Deducimos que el peso podría haber alcanzado el nivel de divisa de intercambio internacional sólo prolongando las gráficas en su tendencia pre inflexión y sin exagerarlo. Claro que esa prolongación contrafáctica sería incompatible con el surgimiento fáctico del populismo.

El fundamento para mantener las empresas públicas en manos del estado por tanto tiempo era una supuesta pérdida de soberanía, lo cual podía ser considerado acertado en un contexto de nacionalismo sin el fenómeno de la globalización a la vista.

El fundamento para oponerse a una dolarización de nuestra economía es el mismo, la pérdida de soberanía. En este caso monetaria, aunque se esconde una mala intención disfrazada de punto de vista aprovechando el ensombrecimiento de la realidad o una miopía lograda por la larga batalla cultural. No existe la posibilidad de perder algo que ya no se tiene.

El peso literalmente ya no existe (no cotiza) y su existencia en papeles sólo cumple la función primaria de medio facilitador de intercambios, facultad que rápidamente va convirtiéndose en humo al ritmo de su devaluación y la consiguiente imposibilidad de darle a las cosas precios sostenidos en el tiempo.

Una dolarización sería un blanqueo de nuestra ficción soberana y ésa sería la verdadera cuestión urticante para quienes pretenden presentarse como defensores de una soberanía aniquilada por sus propias cuestiones de insuficiencia moral y cognitiva.

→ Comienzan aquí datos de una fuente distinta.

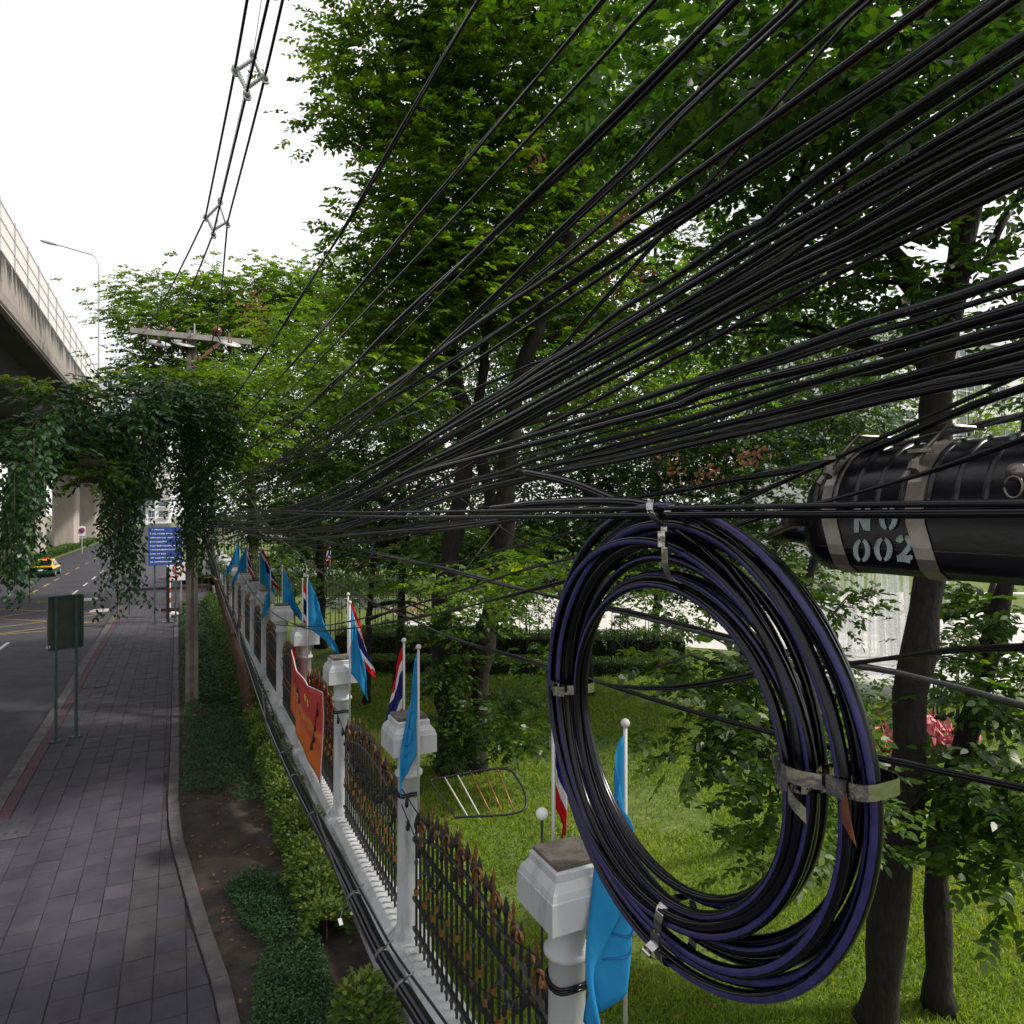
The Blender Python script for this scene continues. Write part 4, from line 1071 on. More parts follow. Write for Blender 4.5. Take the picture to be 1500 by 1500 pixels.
# ------------------------------------------------------------------ white fence with iron panels
FX = 2.26; S0 = 3.88; SP_ = 3.40
fe = empty('boundary_fence', (FX, S0, 0), 'white columned garden wall with black and gold iron railings beside the bed', 'fence')
def build_pillar():
    mb = MB()
    mb.lathe([(.20, .30), (.20, .60), (.185, .63), (.16, .67), (.165, .70), (.135, .74), (.128, .80), (.122, 1.6), (.118, 2.36), (.135, 2.37), (.150, 2.39), (.150, 2.415), (.130, 2.43), (.120, 2.44), (.122, 2.58), (.15, 2.61), (.165, 2.66), (.165, 2.70)], 28)
    sh = mb.build('pillar', M['white_paint'], fe, True)
    mb = MB(); mb.lathe([(.338, 0), (.338, .19), (.33, .195), (.315, .235), (.258, .285), (.255, .33), (.235, .345)], 4, (0, 0, 2.66), sq=True)
    # flare under the cap
    cp = mb.build('pillar_cap', M['white_paint'], sh)
    mb = MB(); mb.lathe([(.232, 0), (.230, .022), (.20, .030)], 4, (0, 0, 3.008), sq=True); tp = mb.build('cap_slab', M['cap_top'], sh)
    mb = MB(); mb.lathe([(.26, 0), (.26, .56), (.24, .60), (.21, .63)], 8, (0, 0, .0), sq=True); mb.build('pedestal', M['white_paint'], sh)
    return sh
def build_bay():
    L_ = SP_ - .36
    mb = MB()   # moulded plinth: profile extruded along Y
    prof = [(-.24, 0), (-.24, .30), (-.215, .33), (-.215, .40), (-.17, .44), (-.16, .50), (-.19, .52), (-.19, .58), (-.12, .64), (-.08, .655), (.12, .655), (.19, .58), (.19, 0)]
    n = len(prof); y0, y1 = .18, .18 + L_
    v = [(x, y0, z) for x, z in prof] + [(x, y1, z) for x, z in prof]
    mb.add(v, [tuple(range(n)), tuple(range(2 * n - 1, n - 1, -1))] + [(k, k + n, (k + 1) % n + n, (k + 1) % n) for k in range(n)])
    pl_ = mb.build('plinth_wall', M['white_paint'], fe)
    ym = SP_ / 2
    def topz(y): t = (y - ym) / (L_ / 2); return 1.86 + .34 * (abs(t) ** 1.6) * 0 + .30 * (1 - t * t)
    mb = MB()
    for z in (.80, 1.12): mb.box(-.018, .018, .19, SP_ - .19, z, z + .035)
    mb.box(-.018, .018, .19, SP_ - .19, 1.74, 1.775)
    q = [Vector((0, y, topz(y) - .10)) for y in np.linspace(.2, SP_ - .2, 22)]
    mb.tube(q, .022, 6)
    for y0_ in (.55, SP_ - 1.05 - .0):       # small scalloped arcs under the top rail
        q = [Vector((0, y0_ + .5 * t, 1.72 - .22 * math.sin(math.pi * t))) for t in np.linspace(0, 1, 10)]; mb.tube(q, .018, 6)
    rl = mb.build('iron_railing', M['black_iron'], fe)
    nb = 23
    for k in range(nb):
        y = .27 + (SP_ - .54) * k / (nb - 1)
        tz = topz(y) + (.04 if k % 2 else -.02)
        mb = MB()
        mb.tube([(0, y, .67), (0, y, tz)], .0135, 6, 0)
        mb.tube([(0, y, tz), (0, y, tz + .05), (0, y, tz + .085), (0, y, tz + .17)], [.012, .030, .024, .002], 6, 0 if k % 2 else 0)
        z = 1.36 if k % 2 else 1.20
        mb.box(-.021, .021, y - .021, y + .021, z, z + .062, 1)
        mb.tube([(0, y, z + .32), (0, y, z + .34), (0, y, z + .37)], [.014, .026, .014], 6, 0)
        mb.tube([(0, y, .72), (0, y, .745), (0, y, .77)], [.014, .026, .014], 6, 0)
        mb.build('bar', [M['black_iron'], M['gold']], rl)
    # gold scroll crests along the top
    for k in range(8):
        y = .42 + (SP_ - .84) * k / 7; z = topz(y) - .06
        mb = MB()
        for sg in (-1, 1):
            q = []
            for t in np.linspace(0, 1, 14):
                a_ = 4.6 * t; r_ = .15 * (1 - .78 * t)
                q.append(Vector((.012 * sg, y + sg * (.10 - r_ * math.cos(a_) * .9), z + .02 + .13 * t + r_ * math.sin(a_))))
            mb.tube(q, [.016 - .007 * j / 13 for j in range(14)], 6)
        mb.tube([(0, y, z - .22), (0, y, z - .08), (0, y, z + .10), (0, y, z + .22), (0, y, z + .27), (0, y, z + .34)], [.006, .017, .011, .010, .016, .002], 6)
        mb.build('gold_scroll', M['gold'], rl)
    return pl_, rl
p0 = build_pillar(); pl0, rl0 = build_bay()
NP = 14
for i in range(0, NP):
    for src in (p0, pl0, rl0):
        if src is not p0 and i >= NP - 1: continue
        if src is not p0 and i > 10:
            if src is rl0: continue
        c = src if i == 0 else copy_tree(src, fe)
        c.location = (0, SP_ * i, 0)
# bay nearer than the first pillar (its corner shows at the foot of the view)
for src in (pl0, rl0):
    c = copy_tree(src, fe); c.location = (0, -SP_, 0)
# side fence beyond the side street and garden back fence
def far_fence(lab, a, b, z0, h, n, m='black_iron', base=True):
    a = Vector(a); b = Vector(b)
    e = empty('iron_fence', a, lab, 'fence')
    for k in range(n):
        p = a.lerp(b, k / (n - 1)) - a
        mb = MB(); mb.tube([(p.x, p.y, z0), (p.x, p.y, z0 + h), (p.x, p.y, z0 + h + .15)], [.028, .028, .003], 5, 0); mb.box(p.x - .04, p.x + .04, p.y - .04, p.y + .04, z0 + h * .8, z0 + h * .8 + .12, 1)
        mb.build('bar', [M[m], M['gold']], e)
    mb = MB()
    for z in (z0 + .15, z0 + h * .85): mb.obox(Vector((0, 0, z)), b - a + Vector((0, 0, z)), (0, 0, 1), .05, .05)
    mb.build('rail', M[m], e)
    if base:
        mb = MB(); mb.obox(Vector((0, 0, z0 / 2)), b - a + Vector((0, 0, z0 / 2)), (0, 0, 1), .3, z0); mb.build('plinth_wall', M['white_paint'], e)
A_ = W(455, 900, 38); B_ = W(590, 900, 38); A_.z = B_.z = 0
far_fence('far iron fence with spear tips and gold marks at the back of the garden', A_, B_, .6, 2.3, 30)
far_fence('white gate wall and iron fence across the side street behind the creeper', Vector((2.3, 58.4, 0)), Vector((12, 60, 0)), .8, 2.4, 40)
mb = MB()
e = empty('gate_pillar', (2.2, 58, 0), 'white square gate pillar at the corner across the side street', 'pillar')
mb.box(-.5, .5, -.5, .5, 0, 3.3); mb.build('shaft', M['white_paint'], e); mb = MB(); mb.box(-.7, .7, -.7, .7, 3.303, 3.7); mb.build('cap', M['white_paint'], e)

# string lights drooping on the railings
def string_light(lab, pts, nb, r=.006, br=.022):
    e = empty('string_light', pts[0], lab, 'string lights', 'festoon cords along the railings')
    q = crom([Vector(p) - Vector(pts[0]) for p in pts], .06)
    mb = MB(); mb.tube(q, r, 5); mb.build('cord', M['rubber'], e, True)
    for k in range(nb):
        p = q[int((k + .5) / nb * (len(q) - 1))]
        mb = MB(); mb.lathe([(.010, .0), (.016, -.02), (br * .7, -.04), (br, -.075), (br * .8, -.105), (.006, -.118)], 8, tuple(p)); mb.build('bulb', M['black_iron'], e, True)
def fy(i, t): return S0 + SP_ * (i + t)
xo = FX - .07
string_light('black festoon cord sagging low across the nearest iron panel', [(FX - .14, fy(0, .07), 2.05), (xo, fy(0, .25), 1.55), (xo, fy(0, .5), 1.35), (xo, fy(0, .75), 1.75), (FX - .14, fy(0, .94), 2.15)], 11)
string_light('black festoon cord strung along the top of the nearest iron panel', [(FX - .14, fy(0, .05), 2.30), (xo, fy(0, .3), 2.05), (xo, fy(0, .6), 2.10), (FX - .14, fy(0, .95), 2.32)], 10)
string_light('black festoon cord on the second iron panel, beside the orange banner', [(FX - .14, fy(1, .05), 2.25), (xo, fy(1, .35), 1.75), (xo, fy(1, .65), 1.85), (FX - .14, fy(1, .95), 2.30)], 12)
string_light('black festoon cord draped in front of the orange banner', [(FX - .30, fy(2, .10), 2.28), (FX - .32, fy(2, .22), 1.55), (FX - .31, fy(2, .42), 1.38), (FX - .31, fy(2, .55), 1.75), (FX - .30, fy(2, .75), 2.25), (FX - .25, fy(2, .92), 2.40)], 14)
def pillar_wrap(i, z, lab):
    mb = MB()
    for dz in (0, .028):
        q = [(FX + .134 * math.cos(t), S0 + SP_ * i + .134 * math.sin(t), z + dz + .012 * math.sin(3 * t)) for t in np.linspace(0, 6.283, 22)]
        mb.tube(q, .010, 6)
    tag(mb.build('wire_wrap', M['rubber'], None, True), lab, 'cord', 'cords tied round the pillars')
pillar_wrap(0, 2.20, 'black cord wound twice round the nearest white pillar below its ring')
pillar_wrap(1, 2.18, 'black cord wound twice round the second white pillar, behind the blue flag')
pillar_wrap(2, 2.20, 'black cord wound twice round the third white pillar, beside the orange banner')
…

No hay en este instante otra moneda o unidad que determine con mayor precisión los valores de bienes que el dólar; nuestra dolarización es de hecho, aun en su ausencia a resguardo del estado. La razón de este desplazamiento a la moneda extranjera además de nuestra interdependencia con variada geografía del mercado mundial es el hecho de la sencilla indecisión de sostener una cantidad de circulante fija y acorde a nuestras necesidades sin posibilidades de ser ampliada a gusto de oportunistas con la anuencia de imbéciles.

En nuestro actual estado de ideologización, un intento de dolarización traería la consecuente oposición combativa siempre presente ante todo acontecimiento que no sea el de nacionalizar, expropiar o repartir.

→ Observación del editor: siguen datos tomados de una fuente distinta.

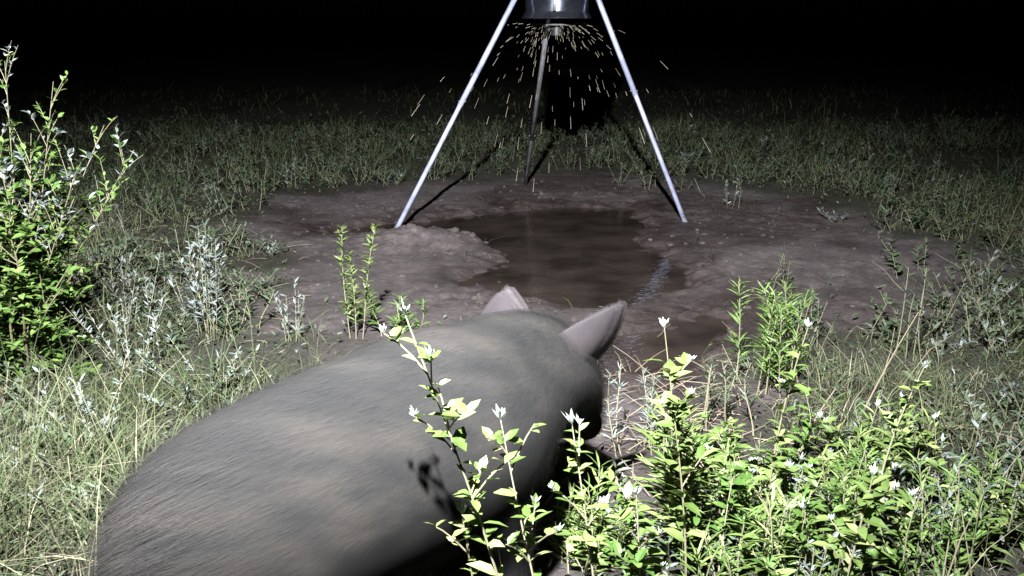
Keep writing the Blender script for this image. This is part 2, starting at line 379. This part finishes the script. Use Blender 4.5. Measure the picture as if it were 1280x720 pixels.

Y ante la inexistente soberanía monetaria, una dolarización sería un shock de reacomodamiento y blanqueo de nuestra verdadera pobreza. Literalmente una apuesta de riesgo a una economía que no se ha apagado ante el estupor que causa su funcionamiento al borde de todo parámetro racional. Sería aprovechar el último destello del fósforo antes de que se apague para lograr una repentina ignición de cierta condición caótica.

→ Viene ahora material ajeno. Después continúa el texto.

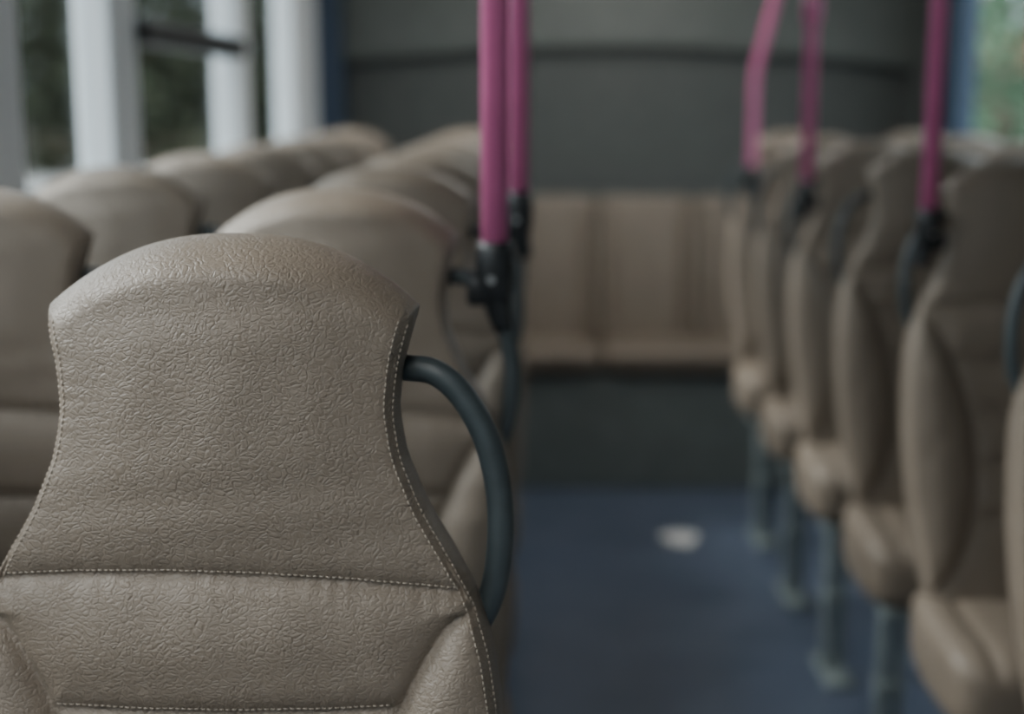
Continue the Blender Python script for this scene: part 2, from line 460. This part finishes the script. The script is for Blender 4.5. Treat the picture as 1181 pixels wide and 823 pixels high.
tree(-13.7,40,9,1.5,LEAF,6500); tree(-10.3,40,9,1.75,LEAF,7500); tree(-7.5,40,8,.85,LEAF,3200)
tree(-12.0,46,4.2,1.1,LEAF3,2200); tree(-15.5,47,4,1.1,LEAF3,2200); tree(-9.6,47,3.6,1.0,LEAF2,1800)
tree(5.75,17.5,3.6,.42,LEAF2,650,.0,.13); tree(6.75,20.5,2.4,.5,LEAF2,800,.0,.13); tree(7.6,24,3.8,.5,LEAF2,650,.0,.16); tree(9.2,26,2.6,1.0,LEAF,1500)
BRICK=simple('brick',(.32,.16,.10),.85,0,.3,4)
e=empty('brick_building',(13.4,36,-.5)); b=MB(); b.box(-3,6,0,7,0,9); b.obj('walls',BRICK,False,e)
b=MB()
for i in range(4):
    for j in range(3): b.box(-2.3+2.1*i,-1.1+2.1*i,-.06,.02,1.0+2.8*j,2.6+2.8*j)
b.obj('windows',simple('white_window',(.8,.85,.9),.3),False,e)

# ---------------------------------------------------------------- light
w=bpy.data.worlds.new('overcast'); S.world=w; w.use_nodes=True; nt=w.node_tree
bg=nt.nodes['Background']
tc=nt.nodes.new('ShaderNodeTexCoord'); sp=nt.nodes.new('ShaderNodeSeparateXYZ'); r=nt.nodes.new('ShaderNodeValToRGB')
r.color_ramp.elements[0].position=.49; r.color_ramp.elements[0].color=(.20,.235,.25,1)
r.color_ramp.elements[1].position=.70; r.color_ramp.elements[1].color=(.90,.96,1,1)
mr=nt.nodes.new('ShaderNodeMapRange'); mr.inputs['From Min'].default_value=-1
nt.links.new(tc.outputs['Generated'],sp.inputs[0]); nt.links.new(sp.outputs['Z'],mr.inputs['Value']); nt.links.new(mr.outputs[0],r.inputs['Fac'])
nt.links.new(r.outputs[0],bg.inputs['Color']); bg.inputs['Strength'].default_value=3.6
sun=bpy.data.lights.new('sun','SUN'); sun.energy=6.5; sun.angle=math.radians(25); sun.color=(1,.97,.93)
so=bpy.data.objects.new('sun_light',sun); COL.objects.link(so)
d=Vector((1,-.15,-.72)); so.rotation_euler=d.to_track_quat('-Z','Y').to_euler()

# ---------------------------------------------------------------- camera
cd=bpy.data.cameras.new('camera'); cam=bpy.data.objects.new('camera',cd); COL.objects.link(cam)
cam.location=(0,0,CAM_Z); cam.rotation_euler=(math.radians(90-10.35),0,math.radians(.92))
cd.sensor_width=36; cd.sensor_fit='HORIZONTAL'; cd.lens=1617/1181*36
cd.dof.use_dof=True; cd.dof.focus_distance=1.03; cd.dof.aperture_fstop=2.4
cd.clip_start=.05; cd.clip_end=300
S.camera=cam
S.view_settings.view_transform='AgX'
S.view_settings.exposure=.18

Quienes se oponen a esta apuesta seguramente es porque prefieren una apuesta más conservadora de menor riesgo pero de mayor certeza de éxito aun cuando lleve más tiempo. Gradualismo le dicen y en este tipo de opción seguramente la oposición combativa preferiría arrimarse a un diálogo antes que arrojar la piedra (14 tn se me ocurren sólo por arriesgar un irónico número imposible).

Quienes arrojarían piedras por una dolarización seguro no lo harían por una yuanización. Aun cuando el yuan todavía está lejos de ser una plena divisa de intercambio a nivel mundial. La sustancial diferencia con los verdes es que estos siguen teniendo en su aceptación un mayoritario componente de confianza; el yuan se está edificando en una parte mucho mayor de miedo que de confianza. El yin y el yan en una gama de grises, oscuros y claros.